Doosan Babcock is more complex than most implementations in that it has a much broader spread of activities. At any one time the group can be operating from a large number of sites, each of which will have personnel raising purchase orders and recording goods received planning etc, and each site may also have particular client invoicing requirements.

There is also a degree of transience, depending on the nature of the work. Some projects run over years while others may be completed within a few weeks. As well as new-build programmes, Doosan Babcock provides contract management services and a wide range of support operations, covering test, refurbishment and upgrades of control and instrumentation. Most power stations and petro-chemical plants in the UK have a Doosan Babcock presence, and potentially, many of those will be users of the IFS system.

At each site there may be anything from one PC to 50 or 100 PCs used for various activities. Mostly these are configured with a local server and networking to support electronic mail and planning/engineering systems as well as the IFS business management applications.

The Doosan Babcock group has three main office locations: Crawley corporate head office and marketing and administration; Renfrew is UK Head office and manufacturing site and Tipton, which is the heart of the procurement and logistics for the UK. This site has a warehouse and provides a distribution service supplying anything from toilet rolls to welding rods and any other consumable & materials required by the site project teams.

Overall most of Doosan Babcock’s requirement tends to be project orientated. Cash flow to an organisation like this is very important.  It is therefore critically important to know the status of every project, at any point in time.

One of the group’s biggest cost-out elements in the UK is man-hours, hence the significance for capturing this information, to feed it back into the project, as well as staff payment. For a new-build construction project, roughly 70 per cent of the cost is in bought out components and material, such as steel plate and pipes, pumps, fans and instrumentation and control.

Logistics support from Tipton involves a lot of procurement, shipping and warehouse inventory activities. So in this area the business is more akin to repetitive manufacturer, in that there will be inventory, minimum stock levels and the need for an MRP (materials requirement planning) system to drive material replenishment.

Benefits

Effectively IFS provides the backbone system, into which and from which all other systems are integrated. For example one area of the group’s business not covered by an IFS module is in the management of plant hire. This can cover anything from porta-cabins to cranes and other heavy equipment, much of which is subject to safety certification. These assets are managed by a proprietary plant hire system, which has been integrated into IFS.
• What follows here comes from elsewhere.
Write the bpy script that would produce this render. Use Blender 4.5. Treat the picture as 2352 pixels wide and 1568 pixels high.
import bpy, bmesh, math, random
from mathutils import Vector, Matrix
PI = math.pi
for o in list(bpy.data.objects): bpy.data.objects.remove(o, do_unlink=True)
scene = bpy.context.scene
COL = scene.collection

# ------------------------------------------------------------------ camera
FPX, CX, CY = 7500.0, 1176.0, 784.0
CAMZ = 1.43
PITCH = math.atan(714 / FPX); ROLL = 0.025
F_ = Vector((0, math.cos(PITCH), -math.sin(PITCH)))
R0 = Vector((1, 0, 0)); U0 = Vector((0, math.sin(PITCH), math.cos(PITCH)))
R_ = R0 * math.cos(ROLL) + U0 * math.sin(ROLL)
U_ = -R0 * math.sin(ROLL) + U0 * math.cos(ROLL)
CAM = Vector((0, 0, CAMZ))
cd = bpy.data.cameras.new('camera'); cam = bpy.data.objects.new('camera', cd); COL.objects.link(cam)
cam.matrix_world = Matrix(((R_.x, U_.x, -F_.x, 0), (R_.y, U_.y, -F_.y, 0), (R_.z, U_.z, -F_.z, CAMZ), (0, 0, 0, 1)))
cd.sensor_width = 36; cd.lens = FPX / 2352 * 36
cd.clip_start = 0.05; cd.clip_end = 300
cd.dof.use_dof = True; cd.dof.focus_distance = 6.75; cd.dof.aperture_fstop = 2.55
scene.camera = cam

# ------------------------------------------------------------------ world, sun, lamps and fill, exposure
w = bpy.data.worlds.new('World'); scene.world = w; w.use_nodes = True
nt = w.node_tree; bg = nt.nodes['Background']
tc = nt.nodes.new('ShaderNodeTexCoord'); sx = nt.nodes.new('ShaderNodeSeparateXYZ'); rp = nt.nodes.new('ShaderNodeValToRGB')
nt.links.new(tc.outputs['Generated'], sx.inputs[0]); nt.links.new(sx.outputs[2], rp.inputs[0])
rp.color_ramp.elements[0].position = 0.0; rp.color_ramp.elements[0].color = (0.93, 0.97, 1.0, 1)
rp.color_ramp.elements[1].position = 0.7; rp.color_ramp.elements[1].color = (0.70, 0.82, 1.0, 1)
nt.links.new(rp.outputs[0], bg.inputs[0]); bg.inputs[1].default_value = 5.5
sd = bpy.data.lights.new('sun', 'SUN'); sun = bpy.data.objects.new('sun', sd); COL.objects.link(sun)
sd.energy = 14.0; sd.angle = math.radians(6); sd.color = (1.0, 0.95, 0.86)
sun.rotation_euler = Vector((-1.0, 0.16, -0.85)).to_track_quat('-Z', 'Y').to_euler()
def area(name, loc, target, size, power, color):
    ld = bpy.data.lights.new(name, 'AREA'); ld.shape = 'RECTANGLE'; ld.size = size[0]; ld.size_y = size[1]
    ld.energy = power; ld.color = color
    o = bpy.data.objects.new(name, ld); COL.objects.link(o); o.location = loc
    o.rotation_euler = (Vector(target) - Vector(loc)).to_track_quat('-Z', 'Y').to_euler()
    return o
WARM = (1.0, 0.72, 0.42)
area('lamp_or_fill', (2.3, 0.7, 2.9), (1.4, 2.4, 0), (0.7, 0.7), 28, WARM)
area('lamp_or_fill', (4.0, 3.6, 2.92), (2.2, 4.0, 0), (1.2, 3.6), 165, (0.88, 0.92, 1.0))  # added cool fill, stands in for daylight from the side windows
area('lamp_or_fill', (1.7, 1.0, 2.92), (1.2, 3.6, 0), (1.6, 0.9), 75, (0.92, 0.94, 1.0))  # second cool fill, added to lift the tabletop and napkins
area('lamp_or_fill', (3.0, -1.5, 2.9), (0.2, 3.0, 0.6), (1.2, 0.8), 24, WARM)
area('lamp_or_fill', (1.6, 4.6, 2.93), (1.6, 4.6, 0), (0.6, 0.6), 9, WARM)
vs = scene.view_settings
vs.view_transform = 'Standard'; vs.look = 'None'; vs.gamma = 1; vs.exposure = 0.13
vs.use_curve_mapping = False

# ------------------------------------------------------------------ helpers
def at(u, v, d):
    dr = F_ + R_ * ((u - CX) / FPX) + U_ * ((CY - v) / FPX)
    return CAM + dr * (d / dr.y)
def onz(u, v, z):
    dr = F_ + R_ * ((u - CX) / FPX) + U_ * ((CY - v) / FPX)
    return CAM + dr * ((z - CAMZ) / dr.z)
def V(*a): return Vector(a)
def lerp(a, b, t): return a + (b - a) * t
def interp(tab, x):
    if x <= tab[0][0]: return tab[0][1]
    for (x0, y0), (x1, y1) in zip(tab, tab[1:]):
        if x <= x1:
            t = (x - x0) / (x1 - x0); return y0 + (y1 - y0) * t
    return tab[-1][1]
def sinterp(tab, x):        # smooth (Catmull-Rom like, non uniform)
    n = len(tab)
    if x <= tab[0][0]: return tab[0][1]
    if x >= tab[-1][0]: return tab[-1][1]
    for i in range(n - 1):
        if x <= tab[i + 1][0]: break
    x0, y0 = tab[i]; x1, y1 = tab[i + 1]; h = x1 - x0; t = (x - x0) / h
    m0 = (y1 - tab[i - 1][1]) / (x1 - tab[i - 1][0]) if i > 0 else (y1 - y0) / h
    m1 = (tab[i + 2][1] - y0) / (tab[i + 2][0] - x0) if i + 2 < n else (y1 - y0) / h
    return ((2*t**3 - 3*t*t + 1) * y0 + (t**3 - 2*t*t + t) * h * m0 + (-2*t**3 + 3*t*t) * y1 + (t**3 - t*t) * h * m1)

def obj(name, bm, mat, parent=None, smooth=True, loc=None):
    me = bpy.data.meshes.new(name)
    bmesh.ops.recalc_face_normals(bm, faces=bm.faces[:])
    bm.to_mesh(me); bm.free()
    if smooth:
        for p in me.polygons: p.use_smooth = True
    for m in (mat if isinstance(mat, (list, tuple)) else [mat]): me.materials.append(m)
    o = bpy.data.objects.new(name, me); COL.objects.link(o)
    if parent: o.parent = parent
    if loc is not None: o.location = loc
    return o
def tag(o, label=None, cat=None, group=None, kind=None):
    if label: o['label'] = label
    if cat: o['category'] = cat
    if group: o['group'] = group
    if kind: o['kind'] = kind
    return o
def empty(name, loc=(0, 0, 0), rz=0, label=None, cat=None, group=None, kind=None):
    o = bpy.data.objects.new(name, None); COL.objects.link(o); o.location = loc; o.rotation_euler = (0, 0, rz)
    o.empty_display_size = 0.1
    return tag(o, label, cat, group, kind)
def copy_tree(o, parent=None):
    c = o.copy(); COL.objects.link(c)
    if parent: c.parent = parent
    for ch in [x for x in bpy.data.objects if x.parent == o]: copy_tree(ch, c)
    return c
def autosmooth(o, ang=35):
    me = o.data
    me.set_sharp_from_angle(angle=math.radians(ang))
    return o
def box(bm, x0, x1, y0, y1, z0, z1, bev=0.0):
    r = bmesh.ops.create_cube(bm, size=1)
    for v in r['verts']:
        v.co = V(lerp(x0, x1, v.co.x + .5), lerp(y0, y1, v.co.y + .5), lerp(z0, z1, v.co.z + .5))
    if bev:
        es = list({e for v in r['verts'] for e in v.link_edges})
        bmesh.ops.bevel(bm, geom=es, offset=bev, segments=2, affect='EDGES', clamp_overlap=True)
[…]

As well as the backbone, the IFS system has provided the basis for a corporate information repository. To support this the Doosan Babcock IT department has produced various non standard reports, as well as the integration of a number of developments that are not within the IFS immediate foreseeable functionality.

Immediate payback from the implementation came from a number of areas. Firstly although the previous mainframe system offered good functionality, it had become very expensive to support. Other benefits relate more from the improved cash flow as a result of faster reporting. Overall, Richard Waring believes that the ‘cautious and pragmatic’ approach has resulted in a much better implementation.

Richard Waring stresses the need for in-house expertise. “IFS has excellent reporting, enquiry and screen based facilities, however non IFS systems cannot interrogate IFS data directly, you have to know what you are doing, but having learned how, it is entirely manageable.”